In late December 2012, the large numbers of women and men on the streets of India who have responded to the violent rape of a student in the Indian capital of Delhi have captured the frames of most mainstream Indian media. The topic of rape has occupied the frame in large circulation English language dailies, vernacular media, 24-7 television channels, and special news programs, each offering its unique insight on rape and broader protests.
These media outlets, along with their sting operation journalists, investigative reporters, cult-like investigative anchors and staged political debates have framed the conversation on rape, defining the parameters for debate, engaging with questions such as: What kinds of processes should be set in place to ensure that perpetrators are punished? What should be the right level of punishment for the perpetrator?
The broader discourse in these mainstream media outlets, targeting a burgeoning English-speaking middle class in the metros of India has sought to examine the underlying reasons for rape in India.

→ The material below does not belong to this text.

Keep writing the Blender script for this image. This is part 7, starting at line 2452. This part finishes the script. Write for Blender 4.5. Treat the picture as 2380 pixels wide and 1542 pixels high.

The spectacle of protest has ensured a regular flow of ratings for the media channels, ensuring that the media crews and talk shows have fodder to discuss and critically analyze the various problems with Indian society. Questions being raised played out the dichotomy of tradition versus modernity, pointing toward the need for India to update its traditions to be at pace with the modern economy it has been becoming.
In almost all of these so-called penetrating question sessions that were interrogating the soul of the nation state with a critical eye, the media houses conveniently ignored the question: What is the role of the media in perpetuating gender injustice and gender violence?
I was in India when the protests were taking place.
What I was struck by the most was the inherent gap between the language of gender justice on the media and the broader environment of gender injustice perpetrated by the very media. News content decrying the violence was juxtaposed amid television soaps that portrayed women as markers of desire, as plotting mother-in-laws, and scheming sister-in-laws. Ads that carried the economic rationality of the programs depicted women mostly as things to be consumed, as objects glorifying the brand being promoted.
Perhaps the strongest depiction of this hypocrisy was in the front page coverage of the protests juxtaposed amid images of women being sold for New Year’s parties, entertainment shows promising Russian dancers, and glossy images of the desirably portrayed Mumbai jockey Shilpa Reddy touching her bust as if to invite in the male gaze for a spanking rendezvous.
Advertisements sponsored by Kingfishers and Absolut invited to transport viewers/participants of the metropolis to the heat-filled dance floors of Miami.
In another instance, the same version of the newspaper carrying stories about protest with themes such as “I protest” also promised its readers the Playboy fantasy and the festive promise of “Woman’s World,” depicting a model seductively posing in a Sari.
In the last three weeks, I have been inspired by the number of young men and women who have taken to the streets of Delhi and across India and across the globe to protest gender violence. I have learned a great deal from the many blogs and social media posts that have been made by friends and colleagues.
This is a time to raise important questions about the nature of gender injustices in our societies. And as we do so, I very much hope that we can begin a discussion about the role our media play in perpetuating, embodying, and modeling gender injustice.
As media houses raise questions about the roots of gender injustice, I hope that they turn the critical eye on their own complicity in perpetuating the culture of rape and gender injustice. Our conversations collectively need to question the extent to which the culture of the market, built into advertising revenues and program ratings will continue to perpetuate the rape of women as long as large cross-sections of consumers will buy these images as desirable.
Tradition-bound or wired toward the golden calls of modernity, to the extent that our societies continue to see women as objects to be consumed, they will perpetuate the same injustices that we seek to protest. Protest then will remain another source of ratings for media houses that are in the business of selling women, simultaneously selling gender violence and protests against gender violence as both will sell in the free market of images, symbols, and desires.